The rule of the Taleban has collapsed swiftly in Afghanistan. But in two provinces - Kunduz and the Taleban stronghold of Kandahar - the Taleban elected to stand and fight.

Uruzgan and Kandahar provinces are right next to each other. But the situation in each could not be more different. In Kandahar, the spiritual birthplace of the Taleban movement, the hardline Islamic militia has chosen to make a bitter last stand against the opposition Northern Alliance.

But in Uruzgan, home province of Taleban leader Mullah Omar, the Taleban have already surrendered to tribal leaders. And according to opposition leader Hamid Karzai, it was accomplished with a minimum of bloodshed and a magnanimous attitude towards Afghan Taleban.

Mr. Karzai, who is trying to organize support for a grand council to choose the next national government arrived Saturday in Uruzgan at the invitation of tribal leaders. In an interview from the provincial capital Tirin Kot, Mr. Karzai said the province was taken over in an uprising by tribal fighters Wednesday.

He says hardline Taleban elements sent a convoy of 80 vehicles filled with arms and men to try to take back Tirin Kot. But the convoy was attacked by ground forces and also bombed by U.S. warplanes. When the victors examined the bodies, most, Mr. Karzai says, were found not to be Afghan.

"The absolute majority of them were foreigners - Arabs and Pakistanis and others. It looks, really, like the fighting in Afghanistan is done mainly by Arabs and not by Afghans," he said. The issue of foreign volunteers in the Taleban is sensitive among Afghans. Stories of reprisals against Taleban fighters in areas taken by the Northern Alliance have already emerged.

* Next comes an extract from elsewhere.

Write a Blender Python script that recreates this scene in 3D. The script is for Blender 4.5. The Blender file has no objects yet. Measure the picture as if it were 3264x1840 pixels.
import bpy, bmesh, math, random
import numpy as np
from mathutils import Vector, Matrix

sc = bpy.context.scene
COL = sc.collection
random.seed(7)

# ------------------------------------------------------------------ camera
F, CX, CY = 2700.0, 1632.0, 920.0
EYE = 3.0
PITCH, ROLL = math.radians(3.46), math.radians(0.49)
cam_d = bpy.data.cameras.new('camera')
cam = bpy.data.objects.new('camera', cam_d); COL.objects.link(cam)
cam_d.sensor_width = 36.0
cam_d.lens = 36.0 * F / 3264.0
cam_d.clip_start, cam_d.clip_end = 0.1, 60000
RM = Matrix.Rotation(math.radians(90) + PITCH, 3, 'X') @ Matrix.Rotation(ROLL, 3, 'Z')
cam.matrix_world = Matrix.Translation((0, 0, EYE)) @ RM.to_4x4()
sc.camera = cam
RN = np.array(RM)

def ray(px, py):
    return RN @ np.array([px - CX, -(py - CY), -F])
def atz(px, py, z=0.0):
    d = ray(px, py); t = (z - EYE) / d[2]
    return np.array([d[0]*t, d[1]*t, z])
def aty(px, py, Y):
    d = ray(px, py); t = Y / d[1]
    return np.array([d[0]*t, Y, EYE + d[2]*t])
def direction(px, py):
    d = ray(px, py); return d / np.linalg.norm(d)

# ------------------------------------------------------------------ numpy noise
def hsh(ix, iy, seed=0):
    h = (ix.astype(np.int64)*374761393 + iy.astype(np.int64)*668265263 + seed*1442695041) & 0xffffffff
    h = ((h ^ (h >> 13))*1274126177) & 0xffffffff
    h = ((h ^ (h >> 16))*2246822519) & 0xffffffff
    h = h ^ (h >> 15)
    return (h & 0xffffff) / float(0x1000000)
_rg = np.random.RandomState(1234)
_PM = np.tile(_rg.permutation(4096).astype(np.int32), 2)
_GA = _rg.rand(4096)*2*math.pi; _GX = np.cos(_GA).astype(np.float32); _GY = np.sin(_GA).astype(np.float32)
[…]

It is believed that it is the foreign volunteers who are blocking the surrender of Kunduz, for example, for fear of what fate awaits them at the hands of the victors.

Mr. Karzai has said there have been no reprisals against Afghan Taleban in Uruzgan. "We got two prisoners the first time when we were attacked by the Taleban. They were Afghans, they surrendered on their own, and we let them go back home, straightaway the same day. We did not even tie their hands. They were just walking free with us wherever we went. And we let them go. Here we have announced repeatedly that all the Taleban that are returning home are free to go home. And so far, there have really, really been very, very few incidents, maybe one or two in this whole region of the Taleb being roughed up or mishandled. The absolute majority have been allowed to go back to their homes," he said.

But the foreign Taleban volunteers, he said, have to leave.

"Well, the foreigners have no place in Afghanistan. These fighters have come and made so much trouble in Afghanistan, they must go and leave our country. There is no way that we can tolerate them. And if they fight, these foreigners, we will fight them," he said.

But Mr. Karzai says he hopes there will be no more clashes. Afghans, he says, are sick of fighting.